Barrel racing is a blast, but it isn't a "cookie cutter" for everyone. I started barrel racing when I was 4-years-old so I was fortunate to grow up with it. I have a cousin who's been taking English riding lessons and she took lessons for 2 years before ever even competing in her first show (jumping, at a trot).

Everyone is going to learn at different paces. So it's really hard to give you a time frame because it is going to vary so much.

First I would encourage you to check out this thread:
Barrel Racing Exercises and Drills.
It's got a lot of great information for beginner barrel racers.

How experienced of a rider are you? You said that you want to start riding "again" so this would mean you already have some riding experience. Either way, I highly suggest you take lessons from a trainer because it is very important to control and cue your horse effectively.

What horse are you going to be using? It would be wise for you to purchase an older (over 10 years old) horse who is already trained for barrels and suitable for someone just starting out. Yes, it is possible to train your horse for barrels as you are learning, but it is not the ideal route. Keep in mind it takes 6 months to 2 years to correctly train a horse to barrel race; usually closer to that 2 year mark.

As far as what you need, well just you and a horse. But you might also want a barrel racing saddle, breastcollar, bridle, and protective sport boots. Obviously a pickup and horse trailer if you plan to haul to the trainer and/or barrel races.

The key to learning to barrel race is to go SLOW and CORRECT. If you try to go faster than you or your horse is ready for, you are going to create horrible bad habits that are difficult to fix. And the good riders out there will spot you a mile away and know that you have no clue as to what you are doing. (Hence why working with a trainer is a must.)

But barrel racing is a lot of fun, and you meet a lot of great people while doing it too.
     
    10-15-2013, 09:26 AM
  #7
Started
I ride completely for fun. Brisco and I's best time in our races has been a 29!! And boy am I proud and so excited for next year! We beat my old record of 30 earlier in the year!

I started out by just watching tips on youtube and then putting them into practice at home.
Run the pattern both ways, to the left and to the right. You want to go the way your horse is best at and the way you can stay on :)
I am right handed and would prefer to go to the right, but I go to the left because that is Brisco's better side and he does his turns better going in that direction.
Make sure to go wide around the barrels, if you start practicing close to the barrels then when you realise that wasn't a good idea after all, it can be very hard to get out of that habit. I should know, but for me it's OK because I'm not serious about this and niether is my horse. Plus, the owner before us gave up on trying to make Brisco a barrel horse because he could never get better than a 20 second because he was so dang slow!! But I like it!

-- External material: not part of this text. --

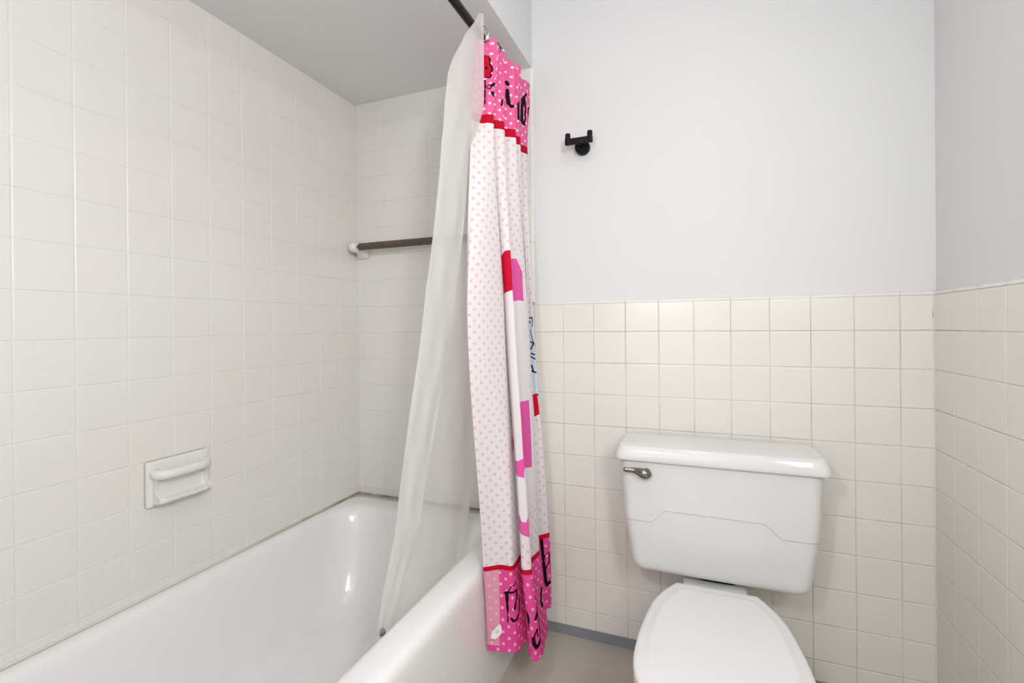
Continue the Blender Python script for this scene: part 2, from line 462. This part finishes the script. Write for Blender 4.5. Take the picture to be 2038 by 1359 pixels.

Yes, money yo will need, even if you are doing the little home town races that go on three times a year. That is what I do. We didn't travel to go places because we wanted to see how things went and just practice at home first. But next year I hope to travel to the nearest city to do some small ones there.

You will need jeans and please wear a helmet because there was some pretty bad falls at the last race and I was the only one wearing a helmet.
One gal brok her leg a few months back, and took the cast off earlier than she should have so she could barrel race. Well, her leg is pretty healed up, but that this last race she broke her knee on her OTHER leg. Both times her hrose slipped and fell. Then another girl's horse slipped and they both toppled to the ground, but she was OK.
So jsut be safe and take is slow and easy at first. And don't worry, falls don't usually happen. I have never fallen off Brisco since I started working with him about a year ago, and I didn't fall off golley either.

You can learn to barrel race in a week. You won't know all the techniques are whatever, but you can barrel race. I have never taken a lesson before, ever. Everything was taught from my mom, what I found out myself, or tips and videos online, and also magazines. We aren't the best otu there - but we are better than some! And if I had a faster horse, well then obviously I would make much better timing! Haha!!

But just take as much time as you want with everything.
     
    10-22-2013, 10:30 AM
  #8
Weanling
Slow is definitely good for the first year unless your horse is more experienced of course. If the horse is more experienced you can just work on yourself,body position,balance,etc. I have been riding so long I can teach and train horses and people. However, I'm not an expert barrel racer, some tips I've gotten from here but most of all I hand picked a girl that is qualifying for the NFR to be my trainer. I follow everything she says. Stay consistent by not picking all these different trainers, then you can really screw yourself up and everything goes all mumbo jumbo in your head.
I am now placing in the 4D but it took us a year to get there. I ride with my district in the NBHA and there are lots of other beginners and some just starting new horses so they are taking it slow for the benfit of teaching the horse. No one makes fun of anyone, they actually like when people are going slow on the pattern, because they know, you know what you're doing and you're going to do it right.